「限界はない」マルディーニ家はイタリア代表と共に生き続ける。ダニエルに託された3世代の夢と壮大なロマン【コラム】
サッカー界には3世代にわたって歴史を築き上げている一家が存在する。それが「マルディーニ家」だ。現在セリエAのモンツァに所属するダニエル・マルディーニは、父にパオロ、祖父にチェーザレを持つ。そんなカルチョ界のレジェンドである2人の血を継ぐサラブレッドが、ついにイタリア代表デビューを飾った。(文:佐藤徳和)
⚫️ダニエル・マルディーニという男の正体
マルディーニ家。その名は、サッカー界に燦然と輝く、威光に満ちたラストネームだ。チェーザレ、パオロ、そして、ダニエルと三世代に渡りミランのトップチームにその名を刻んだだけでなく、三世代がイタリア代表の一員として出場する金字塔を打ち立てた。 偉大な祖父と父を持っていたことから、周囲やメディア、サポーターの期待は、ダニエルの成長と共に膨れ上がっていったが、10月11日に23歳の誕生日を迎えた若者は、計り知れないプレッシャーにも打ち勝った。こうして、マルディーニ家は自動車のアニェッリやフェラーリ、ファッションのグッチのような名門となったといっても過言ではないだろう。 「我々は常に洗練されたテクニックを追い求めており、ダニエルは私たちに不足していた選手である。クオリティーが高く、うっとりさせるようなプレーをし、相手からの激しい接触にも耐えることができるフィジカルの強さも持つ。脚力もあり、相手を背負ってのプレーも可能とするプレーヤーだ」とダニエルの特徴を述べるのは、代表招集を決意したイタリア代表指揮官のルチャーノ・スパレッティだ。 「素晴らしい成長を見せている。この1週間のトレーニングが、彼にどのような効果があるのか見てみようじゃないか。もしかすると、アッズーリの中で芸術的なプレーが爆発するかもしれないし、イタリア代表でプレーすることで、より継続的に結果を残せるように掻き立てるかもしれない。彼には大きな可能性がある」と話し、高く評価していることを明かしていた。
⚫️デビュー戦で見せた圧巻のプレーとは?
10月10日にローマのスタディオ・オリンピコで行われたネーションズリーグ・グループA2の第3戦、ベルギー代表戦では出場機会こそ得られなかったものの、試合前にはベンチからメンバーと共にイタリア国歌を熱唱した。 胸を打つシーンは、14日の同第4戦、スタディオ・フリウリで行われたイスラエル代表戦で訪れた。
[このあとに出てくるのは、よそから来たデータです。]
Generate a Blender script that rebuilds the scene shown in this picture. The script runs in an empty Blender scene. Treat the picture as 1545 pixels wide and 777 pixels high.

3-1でイタリアがリードしていた74分、ジャコモ・ラスパドーリに代わってピッチに立つ。このウディネーゼの地は、奇しくも父パオロが1985年1月20日に16歳でミランの一員としてプロデビューを飾った場所でもある。そのパオロと、母アドリアーナ、そして5歳年上の兄で昨年現役引退を決断したクリスティアンがスタンドから見守る中、11番を背負い堂々のアッズーリ・デビューを果たした。 78分には、サンドロ・トナーリとのパス交換で左サイドを駆け上がると、敵陣深くで、相手の股下を通すパスを、小さなスペースに走り込んだデスティニー・ウドジェに送る。この瞬間、後方にいたトナーリが、頭上で拍手をするほどの技ありのパスだった。 ウドジェのクロスのこぼれ球を、この試合で主将を務めたジョバンニ・ディ・ロレンツォが右足でシュートを突き刺し追加点。デビューからわずか4分で、4点目の起点となる仕事を成し遂げた。 4-1での勝利に短い時間ながら貢献したダニエルは試合後にRaiのインタビューに答え「とても興奮している。このデビューを家族、友人たち、そして、自分を愛してくれている人たちに捧げる」と笑みをこぼして述べると、「僕らはよく耐えて、この試合を自分たちのものにすることができた。代表チームに何をもたらしたいかって? クオリティーを少しでももたらしたいけど、このチームにはすでに十分なぐらいある。ただ、自分の役割を果たせるように努力したい」と代表での今後の豊富を語った。 そして、父のパオロは、「私のプロとしてのキャリアはここウディネで始まった。ここに戻ってこれて、とても嬉しく思う。父親としてこのような興奮を体験できるのは、自分がプレーしていた頃の興奮よりもとても大きなものだ」と息子の代表デビューに心を強く揺さぶられたことを明かした。